Why are destructors not virtual by default [C++]

Question

Why doesn't C++ make destructors virtual by default for classes that have at least one other virtual function? In this case adding a virtual destructor costs me nothing, and not having one is (almost?) always a bug. Will C++0x address this?

Answer 1

You don't pay for what you don't need. If you never delete through base pointer, you may not want the overhead of the indirected destructor call.

Perhaps you were thinking that the mere existence of the vtable is the only overhead. But each individual function dispatch has to be considered, too, and if I want to make my destructor call dispatch directly, I should be allowed to do so.

It would be nice of your compiler to warn you if you do ever delete a base pointer and that class has virtual methods, I suppose.

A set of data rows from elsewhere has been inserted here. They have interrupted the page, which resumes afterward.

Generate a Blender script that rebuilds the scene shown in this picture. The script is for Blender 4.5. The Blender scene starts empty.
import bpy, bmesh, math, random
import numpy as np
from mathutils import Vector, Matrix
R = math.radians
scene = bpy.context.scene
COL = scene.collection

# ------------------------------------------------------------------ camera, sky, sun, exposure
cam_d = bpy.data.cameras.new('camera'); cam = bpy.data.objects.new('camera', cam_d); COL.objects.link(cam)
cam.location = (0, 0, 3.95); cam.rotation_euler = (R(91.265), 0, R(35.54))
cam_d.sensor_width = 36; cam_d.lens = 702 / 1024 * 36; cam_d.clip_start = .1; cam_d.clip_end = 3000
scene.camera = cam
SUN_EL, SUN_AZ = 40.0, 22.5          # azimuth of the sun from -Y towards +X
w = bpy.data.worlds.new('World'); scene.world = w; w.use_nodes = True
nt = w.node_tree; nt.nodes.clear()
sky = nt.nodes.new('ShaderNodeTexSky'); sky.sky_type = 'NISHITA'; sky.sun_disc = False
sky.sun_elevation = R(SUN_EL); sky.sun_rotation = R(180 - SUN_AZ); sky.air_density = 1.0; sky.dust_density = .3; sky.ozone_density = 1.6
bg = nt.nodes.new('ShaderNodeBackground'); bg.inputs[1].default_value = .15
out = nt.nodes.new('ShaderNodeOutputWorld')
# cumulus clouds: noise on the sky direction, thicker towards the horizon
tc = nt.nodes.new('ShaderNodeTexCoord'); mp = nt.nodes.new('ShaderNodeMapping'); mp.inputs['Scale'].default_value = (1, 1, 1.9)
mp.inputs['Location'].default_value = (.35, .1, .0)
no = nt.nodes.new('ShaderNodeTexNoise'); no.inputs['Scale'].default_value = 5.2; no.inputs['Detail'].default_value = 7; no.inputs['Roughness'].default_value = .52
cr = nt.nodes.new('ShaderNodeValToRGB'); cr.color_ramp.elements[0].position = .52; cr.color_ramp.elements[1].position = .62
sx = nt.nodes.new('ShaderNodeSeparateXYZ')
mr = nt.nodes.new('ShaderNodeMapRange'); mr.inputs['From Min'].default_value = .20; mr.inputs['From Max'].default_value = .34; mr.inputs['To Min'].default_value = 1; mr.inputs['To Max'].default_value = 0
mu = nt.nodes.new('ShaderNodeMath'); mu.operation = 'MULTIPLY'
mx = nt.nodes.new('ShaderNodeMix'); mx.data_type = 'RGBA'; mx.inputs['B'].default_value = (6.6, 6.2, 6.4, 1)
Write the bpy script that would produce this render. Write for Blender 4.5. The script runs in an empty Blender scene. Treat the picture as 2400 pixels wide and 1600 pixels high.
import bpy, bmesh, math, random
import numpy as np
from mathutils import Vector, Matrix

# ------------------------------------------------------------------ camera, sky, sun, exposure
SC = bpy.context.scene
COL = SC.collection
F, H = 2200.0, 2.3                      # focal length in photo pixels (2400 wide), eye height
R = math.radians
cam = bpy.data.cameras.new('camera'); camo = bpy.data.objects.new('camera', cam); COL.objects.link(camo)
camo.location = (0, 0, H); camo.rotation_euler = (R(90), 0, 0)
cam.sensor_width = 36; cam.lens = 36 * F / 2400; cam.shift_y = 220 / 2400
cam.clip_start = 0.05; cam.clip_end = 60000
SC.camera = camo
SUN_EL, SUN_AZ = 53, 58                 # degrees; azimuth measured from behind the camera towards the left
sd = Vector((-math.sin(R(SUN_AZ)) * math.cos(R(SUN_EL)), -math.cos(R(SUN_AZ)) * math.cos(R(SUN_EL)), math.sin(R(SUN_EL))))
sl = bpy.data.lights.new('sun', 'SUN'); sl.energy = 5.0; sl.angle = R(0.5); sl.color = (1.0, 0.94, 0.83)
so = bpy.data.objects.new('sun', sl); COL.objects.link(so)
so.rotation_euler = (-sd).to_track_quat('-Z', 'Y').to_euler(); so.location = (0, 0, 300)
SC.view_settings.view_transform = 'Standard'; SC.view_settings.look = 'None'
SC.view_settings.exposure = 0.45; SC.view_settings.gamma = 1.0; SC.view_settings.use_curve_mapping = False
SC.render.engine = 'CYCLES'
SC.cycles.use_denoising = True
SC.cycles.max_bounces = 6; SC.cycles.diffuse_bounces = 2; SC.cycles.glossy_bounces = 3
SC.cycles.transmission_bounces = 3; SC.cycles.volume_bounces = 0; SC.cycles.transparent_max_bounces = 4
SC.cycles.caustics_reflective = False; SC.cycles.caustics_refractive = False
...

Edit: Let me pull Simon's excellent comment in here: Check out this SO question on the code generated for destructors. As you can see, there's also code-bloat overhead to be considered.

Answer 2

Here's an example (not that I recommend writing such code):

struct base {     virtual void foo() const = 0;     virtual void bar () const = 0; };  struct derived: base {     void foo() const {}     void bar() const {} };  std::shared_ptr<base> make_base() {     return std::make_shared<derived>(); } 

This is perfectly fine code that does not exhibit UB. This is possible because std::shared_ptr uses type-erasure; the final call to delete will delete a derived*, even if the last std::shared_ptr to trigger destruction is of type std::shared_ptr<void>.

Note that this behaviour of std::shared_ptr is not tailored to virtual destruction; it has a variety of other uses (e.g. std::shared_ptr<FILE> { std::fopen( ... ), std::fclose }). However since this technique already pays the cost of some indirection to work, some users may not be interested in having a virtual destructor for their base classes. That's what "pay only for what you need" means.